_EXERCISE DESCRIPTION_:
Output an exact reproduction of the data.

>>>>>

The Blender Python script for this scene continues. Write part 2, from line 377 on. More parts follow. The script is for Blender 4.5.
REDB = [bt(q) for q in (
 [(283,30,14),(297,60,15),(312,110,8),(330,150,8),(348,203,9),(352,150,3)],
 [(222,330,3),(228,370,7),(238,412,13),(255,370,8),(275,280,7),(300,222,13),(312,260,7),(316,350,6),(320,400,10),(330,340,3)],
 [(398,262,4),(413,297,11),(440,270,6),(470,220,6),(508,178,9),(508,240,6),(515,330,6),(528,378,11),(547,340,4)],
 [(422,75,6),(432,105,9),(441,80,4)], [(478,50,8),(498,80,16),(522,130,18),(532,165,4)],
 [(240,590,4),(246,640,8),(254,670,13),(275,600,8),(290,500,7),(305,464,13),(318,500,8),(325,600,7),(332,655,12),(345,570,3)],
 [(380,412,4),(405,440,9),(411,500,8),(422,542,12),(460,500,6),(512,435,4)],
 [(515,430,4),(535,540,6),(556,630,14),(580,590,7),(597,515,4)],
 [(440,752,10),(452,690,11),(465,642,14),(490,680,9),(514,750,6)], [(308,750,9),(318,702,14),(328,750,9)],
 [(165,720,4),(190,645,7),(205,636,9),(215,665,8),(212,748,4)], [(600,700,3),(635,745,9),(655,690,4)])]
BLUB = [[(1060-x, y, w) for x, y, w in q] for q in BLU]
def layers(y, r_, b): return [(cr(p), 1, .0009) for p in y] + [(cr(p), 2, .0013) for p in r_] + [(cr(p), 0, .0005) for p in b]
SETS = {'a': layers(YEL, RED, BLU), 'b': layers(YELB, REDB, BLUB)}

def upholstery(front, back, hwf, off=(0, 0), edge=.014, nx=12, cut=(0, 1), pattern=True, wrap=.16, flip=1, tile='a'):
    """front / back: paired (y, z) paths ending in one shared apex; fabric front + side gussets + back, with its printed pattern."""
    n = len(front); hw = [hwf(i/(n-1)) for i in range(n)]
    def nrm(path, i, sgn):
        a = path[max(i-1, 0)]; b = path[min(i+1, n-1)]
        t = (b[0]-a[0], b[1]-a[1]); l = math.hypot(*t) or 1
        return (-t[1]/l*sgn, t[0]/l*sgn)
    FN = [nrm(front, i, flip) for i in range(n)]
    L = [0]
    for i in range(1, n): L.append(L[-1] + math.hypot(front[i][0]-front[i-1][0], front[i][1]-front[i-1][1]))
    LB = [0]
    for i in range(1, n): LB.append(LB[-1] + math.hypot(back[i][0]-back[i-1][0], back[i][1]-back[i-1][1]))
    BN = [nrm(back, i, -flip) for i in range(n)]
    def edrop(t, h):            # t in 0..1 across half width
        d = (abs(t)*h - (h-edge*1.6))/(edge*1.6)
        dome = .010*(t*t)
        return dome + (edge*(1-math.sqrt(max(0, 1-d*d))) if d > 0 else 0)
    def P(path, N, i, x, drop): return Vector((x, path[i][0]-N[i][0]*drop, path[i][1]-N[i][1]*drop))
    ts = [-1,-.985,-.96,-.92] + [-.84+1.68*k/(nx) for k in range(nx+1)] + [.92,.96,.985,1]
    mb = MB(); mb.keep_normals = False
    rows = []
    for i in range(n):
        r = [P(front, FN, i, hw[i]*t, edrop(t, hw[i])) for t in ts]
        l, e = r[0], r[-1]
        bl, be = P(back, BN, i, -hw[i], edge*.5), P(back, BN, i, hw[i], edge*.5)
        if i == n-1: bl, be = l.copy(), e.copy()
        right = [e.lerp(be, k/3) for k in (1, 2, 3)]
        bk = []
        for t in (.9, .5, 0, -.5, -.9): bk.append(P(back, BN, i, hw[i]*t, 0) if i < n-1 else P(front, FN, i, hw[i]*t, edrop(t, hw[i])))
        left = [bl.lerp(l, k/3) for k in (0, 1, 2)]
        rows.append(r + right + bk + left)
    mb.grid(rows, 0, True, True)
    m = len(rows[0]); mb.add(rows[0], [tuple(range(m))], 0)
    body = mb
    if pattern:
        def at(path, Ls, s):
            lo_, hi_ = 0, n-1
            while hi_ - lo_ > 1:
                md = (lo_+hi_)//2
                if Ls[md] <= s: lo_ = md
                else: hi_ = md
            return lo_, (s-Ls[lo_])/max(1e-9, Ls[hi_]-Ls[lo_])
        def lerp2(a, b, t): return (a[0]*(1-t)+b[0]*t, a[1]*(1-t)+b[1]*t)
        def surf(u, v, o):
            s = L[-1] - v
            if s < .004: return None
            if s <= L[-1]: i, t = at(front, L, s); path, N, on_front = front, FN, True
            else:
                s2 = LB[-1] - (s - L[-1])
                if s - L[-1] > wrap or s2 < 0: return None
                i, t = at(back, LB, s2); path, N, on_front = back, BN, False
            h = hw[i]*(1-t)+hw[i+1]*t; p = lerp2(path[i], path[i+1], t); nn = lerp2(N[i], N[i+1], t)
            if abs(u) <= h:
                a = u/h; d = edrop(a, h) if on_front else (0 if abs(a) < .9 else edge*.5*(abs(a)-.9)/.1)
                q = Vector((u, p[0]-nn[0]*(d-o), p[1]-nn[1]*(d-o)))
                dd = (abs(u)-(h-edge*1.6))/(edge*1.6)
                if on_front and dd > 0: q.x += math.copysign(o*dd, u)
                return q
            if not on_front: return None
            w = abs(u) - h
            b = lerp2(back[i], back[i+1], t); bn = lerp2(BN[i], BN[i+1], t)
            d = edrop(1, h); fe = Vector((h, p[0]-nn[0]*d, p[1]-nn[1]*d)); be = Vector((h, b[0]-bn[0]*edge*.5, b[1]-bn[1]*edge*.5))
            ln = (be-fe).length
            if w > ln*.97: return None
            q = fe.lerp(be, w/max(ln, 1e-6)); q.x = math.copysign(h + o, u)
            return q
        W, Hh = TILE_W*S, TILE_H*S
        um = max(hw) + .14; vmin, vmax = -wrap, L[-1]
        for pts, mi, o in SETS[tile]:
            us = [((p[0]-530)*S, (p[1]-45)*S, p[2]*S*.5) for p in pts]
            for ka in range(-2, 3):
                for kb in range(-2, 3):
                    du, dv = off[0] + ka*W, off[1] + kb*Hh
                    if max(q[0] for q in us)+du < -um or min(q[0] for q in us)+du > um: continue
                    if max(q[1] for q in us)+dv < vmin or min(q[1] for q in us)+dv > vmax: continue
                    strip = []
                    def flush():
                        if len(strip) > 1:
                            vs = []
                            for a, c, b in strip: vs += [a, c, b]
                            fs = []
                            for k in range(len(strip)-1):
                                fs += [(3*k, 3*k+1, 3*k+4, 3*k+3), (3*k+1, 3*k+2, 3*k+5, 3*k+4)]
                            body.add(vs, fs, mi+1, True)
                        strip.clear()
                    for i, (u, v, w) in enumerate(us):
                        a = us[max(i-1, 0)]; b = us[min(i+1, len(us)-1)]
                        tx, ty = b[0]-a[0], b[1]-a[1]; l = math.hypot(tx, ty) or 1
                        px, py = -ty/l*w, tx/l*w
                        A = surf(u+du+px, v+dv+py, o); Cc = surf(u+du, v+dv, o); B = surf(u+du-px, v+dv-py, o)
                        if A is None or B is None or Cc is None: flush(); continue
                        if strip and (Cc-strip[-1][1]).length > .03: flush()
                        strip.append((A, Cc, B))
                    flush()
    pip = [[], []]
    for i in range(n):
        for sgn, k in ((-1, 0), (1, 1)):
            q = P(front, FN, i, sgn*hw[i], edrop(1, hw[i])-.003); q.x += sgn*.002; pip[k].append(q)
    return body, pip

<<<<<

_PROBLEM SOLUTION_:
The Blender Python script for this scene continues. Write part 2, from line 377 on. More parts follow. The script is for Blender 4.5.
REDB = [bt(q) for q in (
 [(283,30,14),(297,60,15),(312,110,8),(330,150,8),(348,203,9),(352,150,3)],
 [(222,330,3),(228,370,7),(238,412,13),(255,370,8),(275,280,7),(300,222,13),(312,260,7),(316,350,6),(320,400,10),(330,340,3)],
 [(398,262,4),(413,297,11),(440,270,6),(470,220,6),(508,178,9),(508,240,6),(515,330,6),(528,378,11),(547,340,4)],
 [(422,75,6),(432,105,9),(441,80,4)], [(478,50,8),(498,80,16),(522,130,18),(532,165,4)],
 [(240,590,4),(246,640,8),(254,670,13),(275,600,8),(290,500,7),(305,464,13),(318,500,8),(325,600,7),(332,655,12),(345,570,3)],
 [(380,412,4),(405,440,9),(411,500,8),(422,542,12),(460,500,6),(512,435,4)],
 [(515,430,4),(535,540,6),(556,630,14),(580,590,7),(597,515,4)],
 [(440,752,10),(452,690,11),(465,642,14),(490,680,9),(514,750,6)], [(308,750,9),(318,702,14),(328,750,9)],
 [(165,720,4),(190,645,7),(205,636,9),(215,665,8),(212,748,4)], [(600,700,3),(635,745,9),(655,690,4)])]
BLUB = [[(1060-x, y, w) for x, y, w in q] for q in BLU]
def layers(y, r_, b): return [(cr(p), 1, .0009) for p in y] + [(cr(p), 2, .0013) for p in r_] + [(cr(p), 0, .0005) for p in b]
SETS = {'a': layers(YEL, RED, BLU), 'b': layers(YELB, REDB, BLUB)}

def upholstery(front, back, hwf, off=(0, 0), edge=.014, nx=12, cut=(0, 1), pattern=True, wrap=.16, flip=1, tile='a'):
    """front / back: paired (y, z) paths ending in one shared apex; fabric front + side gussets + back, with its printed pattern."""
    n = len(front); hw = [hwf(i/(n-1)) for i in range(n)]
    def nrm(path, i, sgn):
        a = path[max(i-1, 0)]; b = path[min(i+1, n-1)]
        t = (b[0]-a[0], b[1]-a[1]); l = math.hypot(*t) or 1
        return (-t[1]/l*sgn, t[0]/l*sgn)
    FN = [nrm(front, i, flip) for i in range(n)]
    L = [0]
    for i in range(1, n): L.append(L[-1] + math.hypot(front[i][0]-front[i-1][0], front[i][1]-front[i-1][1]))
    LB = [0]
    for i in range(1, n): LB.append(LB[-1] + math.hypot(back[i][0]-back[i-1][0], back[i][1]-back[i-1][1]))
    BN = [nrm(back, i, -flip) for i in range(n)]
    def edrop(t, h):            # t in 0..1 across half width
        d = (abs(t)*h - (h-edge*1.6))/(edge*1.6)
        dome = .010*(t*t)
        return dome + (edge*(1-math.sqrt(max(0, 1-d*d))) if d > 0 else 0)
    def P(path, N, i, x, drop): return Vector((x, path[i][0]-N[i][0]*drop, path[i][1]-N[i][1]*drop))
    ts = [-1,-.985,-.96,-.92] + [-.84+1.68*k/(nx) for k in range(nx+1)] + [.92,.96,.985,1]
    mb = MB(); mb.keep_normals = False
    rows = []
    for i in range(n):
        r = [P(front, FN, i, hw[i]*t, edrop(t, hw[i])) for t in ts]
        l, e = r[0], r[-1]
        bl, be = P(back, BN, i, -hw[i], edge*.5), P(back, BN, i, hw[i], edge*.5)
        if i == n-1: bl, be = l.copy(), e.copy()
        right = [e.lerp(be, k/3) for k in (1, 2, 3)]
        bk = []
        for t in (.9, .5, 0, -.5, -.9): bk.append(P(back, BN, i, hw[i]*t, 0) if i < n-1 else P(front, FN, i, hw[i]*t, edrop(t, hw[i])))
        left = [bl.lerp(l, k/3) for k in (0, 1, 2)]
        rows.append(r + right + bk + left)
    mb.grid(rows, 0, True, True)
    m = len(rows[0]); mb.add(rows[0], [tuple(range(m))], 0)
    body = mb
    if pattern:
        def at(path, Ls, s):
            lo_, hi_ = 0, n-1
            while hi_ - lo_ > 1:
                md = (lo_+hi_)//2
                if Ls[md] <= s: lo_ = md
                else: hi_ = md
            return lo_, (s-Ls[lo_])/max(1e-9, Ls[hi_]-Ls[lo_])
        def lerp2(a, b, t): return (a[0]*(1-t)+b[0]*t, a[1]*(1-t)+b[1]*t)
        def surf(u, v, o):
            s = L[-1] - v
            if s < .004: return None
            if s <= L[-1]: i, t = at(front, L, s); path, N, on_front = front, FN, True
            else:
                s2 = LB[-1] - (s - L[-1])
                if s - L[-1] > wrap or s2 < 0: return None
                i, t = at(back, LB, s2); path, N, on_front = back, BN, False
            h = hw[i]*(1-t)+hw[i+1]*t; p = lerp2(path[i], path[i+1], t); nn = lerp2(N[i], N[i+1], t)
            if abs(u) <= h:
                a = u/h; d = edrop(a, h) if on_front else (0 if abs(a) < .9 else edge*.5*(abs(a)-.9)/.1)
                q = Vector((u, p[0]-nn[0]*(d-o), p[1]-nn[1]*(d-o)))
                dd = (abs(u)-(h-edge*1.6))/(edge*1.6)
                if on_front and dd > 0: q.x += math.copysign(o*dd, u)
                return q
            if not on_front: return None
            w = abs(u) - h
            b = lerp2(back[i], back[i+1], t); bn = lerp2(BN[i], BN[i+1], t)
            d = edrop(1, h); fe = Vector((h, p[0]-nn[0]*d, p[1]-nn[1]*d)); be = Vector((h, b[0]-bn[0]*edge*.5, b[1]-bn[1]*edge*.5))
            ln = (be-fe).length
            if w > ln*.97: return None
            q = fe.lerp(be, w/max(ln, 1e-6)); q.x = math.copysign(h + o, u)
            return q
        W, Hh = TILE_W*S, TILE_H*S
        um = max(hw) + .14; vmin, vmax = -wrap, L[-1]
        for pts, mi, o in SETS[tile]:
            us = [((p[0]-530)*S, (p[1]-45)*S, p[2]*S*.5) for p in pts]
            for ka in range(-2, 3):
                for kb in range(-2, 3):
                    du, dv = off[0] + ka*W, off[1] + kb*Hh
                    if max(q[0] for q in us)+du < -um or min(q[0] for q in us)+du > um: continue
                    if max(q[1] for q in us)+dv < vmin or min(q[1] for q in us)+dv > vmax: continue
                    strip = []
                    def flush():
                        if len(strip) > 1:
                            vs = []
                            for a, c, b in strip: vs += [a, c, b]
                            fs = []
                            for k in range(len(strip)-1):
                                fs += [(3*k, 3*k+1, 3*k+4, 3*k+3), (3*k+1, 3*k+2, 3*k+5, 3*k+4)]
                            body.add(vs, fs, mi+1, True)
                        strip.clear()
                    for i, (u, v, w) in enumerate(us):
                        a = us[max(i-1, 0)]; b = us[min(i+1, len(us)-1)]
                        tx, ty = b[0]-a[0], b[1]-a[1]; l = math.hypot(tx, ty) or 1
                        px, py = -ty/l*w, tx/l*w
                        A = surf(u+du+px, v+dv+py, o); Cc = surf(u+du, v+dv, o); B = surf(u+du-px, v+dv-py, o)
                        if A is None or B is None or Cc is None: flush(); continue
                        if strip and (Cc-strip[-1][1]).length > .03: flush()
                        strip.append((A, Cc, B))
                    flush()
    pip = [[], []]
    for i in range(n):
        for sgn, k in ((-1, 0), (1, 1)):
            q = P(front, FN, i, sgn*hw[i], edrop(1, hw[i])-.003); q.x += sgn*.002; pip[k].append(q)
    return body, pip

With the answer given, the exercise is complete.